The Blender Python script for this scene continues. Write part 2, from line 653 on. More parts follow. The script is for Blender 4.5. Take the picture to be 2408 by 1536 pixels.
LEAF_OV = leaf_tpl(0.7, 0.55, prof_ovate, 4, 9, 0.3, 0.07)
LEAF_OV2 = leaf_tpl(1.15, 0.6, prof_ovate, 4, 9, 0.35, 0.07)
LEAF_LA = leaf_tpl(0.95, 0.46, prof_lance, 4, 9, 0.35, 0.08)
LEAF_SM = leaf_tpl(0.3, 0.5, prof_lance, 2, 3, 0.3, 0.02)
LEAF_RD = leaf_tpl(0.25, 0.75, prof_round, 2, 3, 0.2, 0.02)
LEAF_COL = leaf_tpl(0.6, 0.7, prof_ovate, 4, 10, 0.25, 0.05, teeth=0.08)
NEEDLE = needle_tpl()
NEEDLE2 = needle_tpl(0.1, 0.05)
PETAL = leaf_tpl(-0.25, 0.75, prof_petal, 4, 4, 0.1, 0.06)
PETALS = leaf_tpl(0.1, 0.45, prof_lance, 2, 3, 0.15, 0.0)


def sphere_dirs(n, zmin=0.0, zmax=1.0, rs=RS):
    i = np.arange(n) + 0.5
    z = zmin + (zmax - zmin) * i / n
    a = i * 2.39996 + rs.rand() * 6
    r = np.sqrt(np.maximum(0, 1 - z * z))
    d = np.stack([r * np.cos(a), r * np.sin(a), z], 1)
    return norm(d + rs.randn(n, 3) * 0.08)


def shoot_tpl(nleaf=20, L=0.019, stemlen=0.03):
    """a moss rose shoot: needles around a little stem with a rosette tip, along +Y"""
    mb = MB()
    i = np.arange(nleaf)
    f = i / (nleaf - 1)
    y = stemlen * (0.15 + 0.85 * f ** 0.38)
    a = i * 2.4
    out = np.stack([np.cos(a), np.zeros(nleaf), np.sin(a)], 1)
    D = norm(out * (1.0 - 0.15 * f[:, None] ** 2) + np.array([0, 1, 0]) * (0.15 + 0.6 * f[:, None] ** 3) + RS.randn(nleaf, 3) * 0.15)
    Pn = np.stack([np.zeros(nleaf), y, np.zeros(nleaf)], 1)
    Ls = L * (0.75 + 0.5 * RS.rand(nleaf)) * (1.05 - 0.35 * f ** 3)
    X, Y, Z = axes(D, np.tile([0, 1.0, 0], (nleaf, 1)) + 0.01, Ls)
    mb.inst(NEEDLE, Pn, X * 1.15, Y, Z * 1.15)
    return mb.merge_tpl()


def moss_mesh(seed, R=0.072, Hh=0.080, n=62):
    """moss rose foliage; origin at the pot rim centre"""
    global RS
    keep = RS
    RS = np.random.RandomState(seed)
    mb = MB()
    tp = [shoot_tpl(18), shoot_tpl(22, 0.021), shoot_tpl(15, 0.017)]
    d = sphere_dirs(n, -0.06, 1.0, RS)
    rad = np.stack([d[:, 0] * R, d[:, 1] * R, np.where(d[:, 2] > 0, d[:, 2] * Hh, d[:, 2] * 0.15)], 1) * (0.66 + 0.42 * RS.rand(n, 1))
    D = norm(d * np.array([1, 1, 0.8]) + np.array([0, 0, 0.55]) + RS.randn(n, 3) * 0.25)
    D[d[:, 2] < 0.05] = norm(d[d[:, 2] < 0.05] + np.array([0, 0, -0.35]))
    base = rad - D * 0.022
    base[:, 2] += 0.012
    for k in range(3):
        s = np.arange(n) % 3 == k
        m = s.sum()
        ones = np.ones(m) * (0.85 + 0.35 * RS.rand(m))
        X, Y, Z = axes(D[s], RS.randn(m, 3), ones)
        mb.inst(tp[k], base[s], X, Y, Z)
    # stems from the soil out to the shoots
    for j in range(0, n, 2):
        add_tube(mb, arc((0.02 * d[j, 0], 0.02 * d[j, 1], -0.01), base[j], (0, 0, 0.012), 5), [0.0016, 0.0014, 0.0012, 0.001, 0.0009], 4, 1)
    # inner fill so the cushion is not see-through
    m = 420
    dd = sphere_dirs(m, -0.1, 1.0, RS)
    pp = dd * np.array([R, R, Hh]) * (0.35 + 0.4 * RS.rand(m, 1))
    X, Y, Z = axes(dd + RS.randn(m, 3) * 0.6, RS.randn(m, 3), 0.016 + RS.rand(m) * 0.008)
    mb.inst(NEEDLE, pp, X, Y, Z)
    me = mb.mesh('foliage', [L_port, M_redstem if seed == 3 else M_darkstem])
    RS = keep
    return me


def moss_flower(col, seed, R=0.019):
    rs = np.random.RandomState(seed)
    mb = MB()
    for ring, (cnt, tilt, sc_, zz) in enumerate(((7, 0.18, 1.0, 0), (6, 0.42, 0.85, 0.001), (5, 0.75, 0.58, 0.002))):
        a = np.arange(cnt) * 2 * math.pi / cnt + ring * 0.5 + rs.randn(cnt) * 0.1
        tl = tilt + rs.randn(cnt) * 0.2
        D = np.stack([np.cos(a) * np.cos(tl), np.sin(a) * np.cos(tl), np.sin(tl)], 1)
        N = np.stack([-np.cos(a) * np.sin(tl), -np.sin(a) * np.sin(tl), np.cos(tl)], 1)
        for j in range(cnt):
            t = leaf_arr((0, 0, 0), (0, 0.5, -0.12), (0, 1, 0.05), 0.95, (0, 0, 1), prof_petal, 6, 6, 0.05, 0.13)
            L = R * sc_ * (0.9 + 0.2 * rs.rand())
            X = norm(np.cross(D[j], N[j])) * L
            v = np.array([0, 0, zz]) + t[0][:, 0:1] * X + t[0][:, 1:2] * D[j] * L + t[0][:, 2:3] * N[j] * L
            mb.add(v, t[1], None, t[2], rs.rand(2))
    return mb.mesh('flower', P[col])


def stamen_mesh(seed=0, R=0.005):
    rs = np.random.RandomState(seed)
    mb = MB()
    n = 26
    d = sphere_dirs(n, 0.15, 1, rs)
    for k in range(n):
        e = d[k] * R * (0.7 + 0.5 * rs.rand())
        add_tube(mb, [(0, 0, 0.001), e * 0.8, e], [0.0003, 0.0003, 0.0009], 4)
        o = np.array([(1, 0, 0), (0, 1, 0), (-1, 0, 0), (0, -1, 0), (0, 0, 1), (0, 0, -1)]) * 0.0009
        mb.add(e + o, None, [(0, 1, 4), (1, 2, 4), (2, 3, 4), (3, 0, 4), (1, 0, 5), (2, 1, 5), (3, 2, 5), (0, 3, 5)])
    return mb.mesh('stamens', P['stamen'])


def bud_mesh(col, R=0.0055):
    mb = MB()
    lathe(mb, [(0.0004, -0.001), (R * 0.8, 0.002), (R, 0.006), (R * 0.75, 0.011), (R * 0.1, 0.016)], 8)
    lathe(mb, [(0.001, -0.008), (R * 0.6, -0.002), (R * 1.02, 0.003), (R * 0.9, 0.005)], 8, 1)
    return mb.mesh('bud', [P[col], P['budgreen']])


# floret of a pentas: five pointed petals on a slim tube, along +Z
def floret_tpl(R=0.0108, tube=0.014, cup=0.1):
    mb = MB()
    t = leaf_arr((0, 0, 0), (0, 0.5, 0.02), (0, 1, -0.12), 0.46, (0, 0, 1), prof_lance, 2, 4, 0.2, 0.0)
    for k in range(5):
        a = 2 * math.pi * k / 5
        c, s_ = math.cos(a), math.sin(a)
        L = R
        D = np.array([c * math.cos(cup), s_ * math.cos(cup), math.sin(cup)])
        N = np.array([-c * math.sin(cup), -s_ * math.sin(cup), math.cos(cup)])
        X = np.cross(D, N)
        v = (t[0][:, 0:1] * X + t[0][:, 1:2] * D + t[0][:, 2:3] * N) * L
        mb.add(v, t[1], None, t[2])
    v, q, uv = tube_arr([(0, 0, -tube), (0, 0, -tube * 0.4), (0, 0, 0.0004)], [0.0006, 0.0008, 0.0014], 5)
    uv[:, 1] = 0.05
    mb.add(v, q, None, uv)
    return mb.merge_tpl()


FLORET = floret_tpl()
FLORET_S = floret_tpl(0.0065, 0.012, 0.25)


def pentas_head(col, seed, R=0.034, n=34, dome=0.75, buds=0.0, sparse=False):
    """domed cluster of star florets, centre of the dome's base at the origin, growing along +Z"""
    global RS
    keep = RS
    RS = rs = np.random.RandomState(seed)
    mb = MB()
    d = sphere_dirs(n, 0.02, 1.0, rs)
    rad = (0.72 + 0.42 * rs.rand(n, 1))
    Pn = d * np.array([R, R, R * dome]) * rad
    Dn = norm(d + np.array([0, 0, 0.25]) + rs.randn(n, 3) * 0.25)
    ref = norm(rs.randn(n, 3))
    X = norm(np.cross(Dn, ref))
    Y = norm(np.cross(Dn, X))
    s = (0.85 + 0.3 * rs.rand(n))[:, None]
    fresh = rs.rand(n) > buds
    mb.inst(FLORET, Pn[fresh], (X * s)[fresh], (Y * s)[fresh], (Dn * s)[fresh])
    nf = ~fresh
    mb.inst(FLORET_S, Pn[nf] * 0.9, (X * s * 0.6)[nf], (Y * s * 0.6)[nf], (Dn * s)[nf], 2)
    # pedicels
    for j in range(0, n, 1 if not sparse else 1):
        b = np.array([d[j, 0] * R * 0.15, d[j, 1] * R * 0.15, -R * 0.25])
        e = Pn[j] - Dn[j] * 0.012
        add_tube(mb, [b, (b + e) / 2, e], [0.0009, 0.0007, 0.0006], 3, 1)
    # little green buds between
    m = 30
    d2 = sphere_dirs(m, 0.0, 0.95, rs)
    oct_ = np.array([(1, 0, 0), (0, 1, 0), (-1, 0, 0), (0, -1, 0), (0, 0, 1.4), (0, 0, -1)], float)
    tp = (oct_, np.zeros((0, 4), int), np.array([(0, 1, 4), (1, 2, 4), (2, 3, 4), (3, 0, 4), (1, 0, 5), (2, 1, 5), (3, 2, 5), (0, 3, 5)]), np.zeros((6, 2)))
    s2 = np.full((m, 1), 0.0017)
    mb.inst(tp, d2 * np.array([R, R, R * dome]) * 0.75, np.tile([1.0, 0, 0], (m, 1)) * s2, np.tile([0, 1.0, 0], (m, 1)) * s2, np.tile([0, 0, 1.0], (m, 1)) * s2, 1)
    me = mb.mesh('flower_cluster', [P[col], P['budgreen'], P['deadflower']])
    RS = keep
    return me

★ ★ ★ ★

WHAT THIS TASK INVOLVES
Return each line with "from".

RESULT OF THIS TASK
The Blender Python script for this scene continues. Write part 2, from line 653 on. More parts follow. The script is for Blender 4.5. Take the picture to be 2408 by 1536 pixels.
    # stems from the soil out to the shoots